Ironically, one of the leading voices in favour of enclosure reform was Sir Edward Coke. Perhaps Coke had a residue of guilt over his harsh treatment of Steer. More probably, he like others in government had realized that a new class of acquisitive and aggressive property-owners could not be allowed to prosper unchecked if the result was social breakdown and possibly catastrophic public disorder. The poor always had to be kept on side. The ghost of Bartholomew Steer would haunt lawmakers for years to come. Arguably it still does. The Cameron government’s austerity programme of 2010-16 fell disproportionately on the poor. The uprising that resulted – this time at the ballot box – was Brexit.

My challenge is how to represent this photographically. I think the only way is to treat the Oxfordshire Rising as a rich layer of metaphor within my own story. To an extent I can take a literal approach, for example by photographing some of the places where these events occurred. However, the real meaning here likes in the metaphor. In photographing a physical landscape I am actually showing an economic landscape. The physical landscape has changed; it is the economic landscape and its social relations that has endured through time.
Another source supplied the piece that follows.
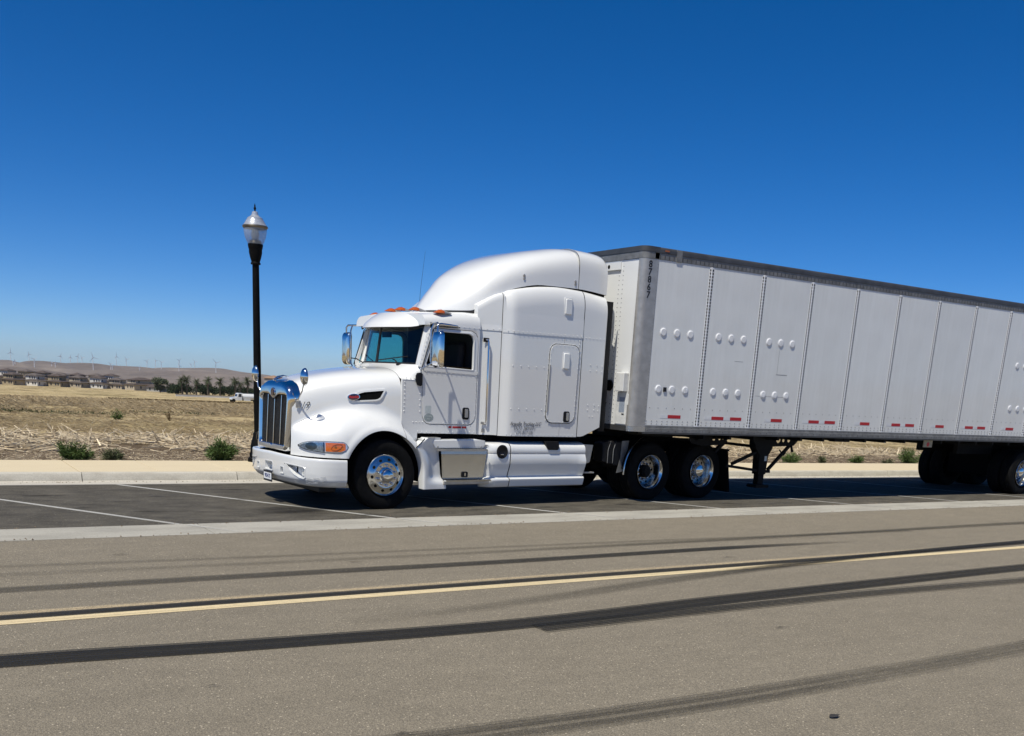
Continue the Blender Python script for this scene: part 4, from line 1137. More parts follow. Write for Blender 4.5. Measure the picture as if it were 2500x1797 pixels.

My research has already indicated that remarkably little has changed since Steer’s day. Many big estates are still there, social inequality has increased noticeably in recent years, and there is an uneasy and sometimes unpleasant relationship between those who own the land and others who happen to live there. Meanwhile government sees the general population as potentially hostile and concentrates mainly on fixing things for its own class of interests. We may no longer have land enclosures of the Tudor kind, but I would argue that the current fashion for offshore financial vehicles, property development and agribusiness is our contemporary version of the same thing. It is essentially a cash grab upon society’s common resources by that same class of aggressive self-interested new money – today, the City of London – that caused all the trouble in the first place. Plus ça change.